The $199 device comes preloaded with a customized version of the Jibe 2.0 Social Messenger App, which allows users to post and share media and status messages and view friends, newsfeeds and comments across their social networks. So, in a sense, it’s the perfect app for multitaskers who want more than one screen.
Kyocera seems to think so. “Dual touchscreens on Kyocera Echo make it ideally suited to multitasking and that’s exactly the beauty we saw in Jibe Mobile’s Social Messenger reference application,” said John Chier, spokesman for Kyocera Communications. “With its great feature set, Jibe has created a multitasking tool for social media, letting users access and manage communications and information from many different services in a unique, intuitive way. Jibe and Echo are a great fit.”
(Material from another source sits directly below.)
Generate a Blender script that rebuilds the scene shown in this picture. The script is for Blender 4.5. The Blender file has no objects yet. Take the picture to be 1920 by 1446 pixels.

Jibe is based in San Mateo, Calif., with offices in London and Tokyo. It has done business with Vodafone and KDDI and has about 20 employees in Japan, according to Jibe’s CEO, Amir Sarhangi. The deal with Kyocera and Sprint marked Jibe’s first big U.S. deal.
The way Jibe views it, operators’ real competitors these days are the likes of Apple and Google, and they need to open their networks to more developers who can create a whole new class of apps that enable real-time engagement and collaboration.
Jibe’s vision for an “app-to-app” community involves the ability to see who’s playing a game and communicate with each other in real time. “There are use cases where sharing will be much more live and real time. That’s what we enable; our platform is about enabling,” Sarhangi says. “We can enable content, communication, video chat to be inserted into their app and put this together with a social wrapper.”
Jibe earned the Best Rich Communication Suite Mobile Client award at GSMA’s RCS Dev Challenge during Mobile World Congress back in February.